Sarfraz Manzoor - My favourite album: Tunnel of Love by Bruce Springsteen | Music | guardian.co.uk
Listening to Tunnel of Love reminds me of what Bob Dylan said about his 1975 record Blood on the Tracks. “A lot of people tell me they enjoy that album,” Dylan said. “It’s hard for me to relate to that. You know, people enjoying that type of pain.” There is a fair amount of pain in Tunnel of Love – the dull gnawing pain of seeing life stray from the hoped for script. I love how Springsteen’s song-writing refuses to trade in certainties; in Cautious Man he sings about a man who “on his right hand (had) tattooed the word love and on his left hand was the word fear/and in which hand he held his fate was never clear”. When I first heard the album I was a chronically inexperienced teenager who knew of love only what I gleaned from the songs of Lionel Richie and Foreigner; it was through listening to Tunnel of Love that I first learned that boy meets girl was the beginning and not the end of the story.Rock music can sound hopelessly naïve as one enters adulthood; songs become vehicles for nostalgic time travel.
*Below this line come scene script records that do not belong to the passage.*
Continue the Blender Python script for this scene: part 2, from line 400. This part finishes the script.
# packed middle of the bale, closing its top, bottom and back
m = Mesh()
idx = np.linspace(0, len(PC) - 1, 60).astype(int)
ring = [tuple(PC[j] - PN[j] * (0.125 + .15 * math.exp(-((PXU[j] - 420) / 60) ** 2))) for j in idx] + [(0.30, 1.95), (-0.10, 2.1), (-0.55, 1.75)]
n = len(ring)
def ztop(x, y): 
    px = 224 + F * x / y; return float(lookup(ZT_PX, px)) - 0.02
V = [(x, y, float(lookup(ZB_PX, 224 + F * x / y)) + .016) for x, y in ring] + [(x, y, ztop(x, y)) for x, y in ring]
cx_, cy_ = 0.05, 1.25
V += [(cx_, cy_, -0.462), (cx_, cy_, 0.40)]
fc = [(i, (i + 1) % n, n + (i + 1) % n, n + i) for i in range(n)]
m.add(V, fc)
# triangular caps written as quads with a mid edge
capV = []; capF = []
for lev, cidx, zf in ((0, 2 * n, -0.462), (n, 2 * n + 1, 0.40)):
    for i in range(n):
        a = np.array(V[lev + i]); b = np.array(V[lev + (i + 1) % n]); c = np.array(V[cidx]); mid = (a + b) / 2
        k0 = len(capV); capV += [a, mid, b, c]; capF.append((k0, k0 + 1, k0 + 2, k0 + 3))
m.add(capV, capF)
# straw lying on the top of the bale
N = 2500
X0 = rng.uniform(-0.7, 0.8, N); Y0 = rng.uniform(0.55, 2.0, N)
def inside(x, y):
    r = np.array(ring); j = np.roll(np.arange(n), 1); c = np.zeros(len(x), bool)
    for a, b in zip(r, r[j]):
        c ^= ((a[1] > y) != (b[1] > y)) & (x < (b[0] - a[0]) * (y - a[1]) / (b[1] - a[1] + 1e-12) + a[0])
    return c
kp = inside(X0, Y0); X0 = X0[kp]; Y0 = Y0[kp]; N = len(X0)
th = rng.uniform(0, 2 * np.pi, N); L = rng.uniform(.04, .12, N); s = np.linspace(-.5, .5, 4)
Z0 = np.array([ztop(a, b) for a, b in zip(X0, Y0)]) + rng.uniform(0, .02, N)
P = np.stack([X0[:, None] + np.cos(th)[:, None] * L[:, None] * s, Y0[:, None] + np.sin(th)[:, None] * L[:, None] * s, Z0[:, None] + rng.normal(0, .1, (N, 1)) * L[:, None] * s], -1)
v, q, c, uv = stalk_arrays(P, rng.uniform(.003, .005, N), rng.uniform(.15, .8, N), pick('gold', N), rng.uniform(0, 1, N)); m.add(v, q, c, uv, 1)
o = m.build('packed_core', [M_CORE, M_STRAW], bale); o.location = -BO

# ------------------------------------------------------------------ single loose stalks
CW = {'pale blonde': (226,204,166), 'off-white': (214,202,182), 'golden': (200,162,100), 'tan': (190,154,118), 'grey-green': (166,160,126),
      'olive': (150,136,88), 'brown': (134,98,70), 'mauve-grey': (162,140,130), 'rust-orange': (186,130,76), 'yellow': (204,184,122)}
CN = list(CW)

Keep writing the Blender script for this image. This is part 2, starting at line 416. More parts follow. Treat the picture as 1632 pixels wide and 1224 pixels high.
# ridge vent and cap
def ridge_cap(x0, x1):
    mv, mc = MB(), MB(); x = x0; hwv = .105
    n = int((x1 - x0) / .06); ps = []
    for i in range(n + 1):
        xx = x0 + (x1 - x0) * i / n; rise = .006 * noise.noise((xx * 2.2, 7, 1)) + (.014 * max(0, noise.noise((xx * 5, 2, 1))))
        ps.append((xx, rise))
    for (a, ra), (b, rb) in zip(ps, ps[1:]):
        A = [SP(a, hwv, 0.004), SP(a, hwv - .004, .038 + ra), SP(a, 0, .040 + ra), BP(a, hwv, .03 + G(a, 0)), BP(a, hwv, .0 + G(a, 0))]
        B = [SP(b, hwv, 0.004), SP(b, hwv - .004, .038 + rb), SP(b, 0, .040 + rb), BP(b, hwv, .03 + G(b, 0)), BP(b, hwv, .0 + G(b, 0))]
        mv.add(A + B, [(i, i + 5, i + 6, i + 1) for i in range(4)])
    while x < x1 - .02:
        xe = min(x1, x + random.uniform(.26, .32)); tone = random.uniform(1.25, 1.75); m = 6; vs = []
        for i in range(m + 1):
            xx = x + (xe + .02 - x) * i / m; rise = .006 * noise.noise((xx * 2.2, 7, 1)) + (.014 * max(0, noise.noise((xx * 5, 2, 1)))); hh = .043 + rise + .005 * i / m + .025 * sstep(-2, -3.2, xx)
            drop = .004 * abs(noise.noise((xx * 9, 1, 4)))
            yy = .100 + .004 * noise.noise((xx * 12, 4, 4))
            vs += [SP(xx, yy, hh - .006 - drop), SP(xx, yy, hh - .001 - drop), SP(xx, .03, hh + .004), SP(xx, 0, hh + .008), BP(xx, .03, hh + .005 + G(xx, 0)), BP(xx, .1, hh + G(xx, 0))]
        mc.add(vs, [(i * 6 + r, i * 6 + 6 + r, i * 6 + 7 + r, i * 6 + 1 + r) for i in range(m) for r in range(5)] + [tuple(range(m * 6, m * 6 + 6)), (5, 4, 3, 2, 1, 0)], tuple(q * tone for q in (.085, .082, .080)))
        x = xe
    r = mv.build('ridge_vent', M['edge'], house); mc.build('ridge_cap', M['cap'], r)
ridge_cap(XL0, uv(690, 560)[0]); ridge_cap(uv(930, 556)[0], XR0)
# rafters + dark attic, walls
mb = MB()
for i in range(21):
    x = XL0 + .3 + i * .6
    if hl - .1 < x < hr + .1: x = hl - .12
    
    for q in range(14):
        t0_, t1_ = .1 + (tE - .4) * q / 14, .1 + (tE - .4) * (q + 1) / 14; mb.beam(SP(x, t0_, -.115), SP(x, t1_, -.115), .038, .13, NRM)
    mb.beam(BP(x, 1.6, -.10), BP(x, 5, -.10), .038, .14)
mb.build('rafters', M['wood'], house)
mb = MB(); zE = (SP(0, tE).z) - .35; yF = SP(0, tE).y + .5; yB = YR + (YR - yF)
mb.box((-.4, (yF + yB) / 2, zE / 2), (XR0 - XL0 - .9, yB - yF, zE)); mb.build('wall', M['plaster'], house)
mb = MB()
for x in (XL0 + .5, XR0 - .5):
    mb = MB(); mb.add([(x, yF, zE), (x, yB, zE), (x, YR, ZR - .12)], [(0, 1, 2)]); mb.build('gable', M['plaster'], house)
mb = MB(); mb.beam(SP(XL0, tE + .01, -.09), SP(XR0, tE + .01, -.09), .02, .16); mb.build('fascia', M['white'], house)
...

The genius of Tunnel of Love is that its themes have become more pertinent with time; adulthood is after all a process of accepting the absence of absolute certainty and Tunnel of Love is a record riddled with doubt and the impossibility of truly knowing oneself or those to whom we entrust our love: in the words of Brilliant Disguise: “God have mercy on the man who doubts what he’s sure of.” I know of no other album that has better captured the messy three dimensional reality of relationships.
Top three of Springsteen’s albums. Cathartic for me.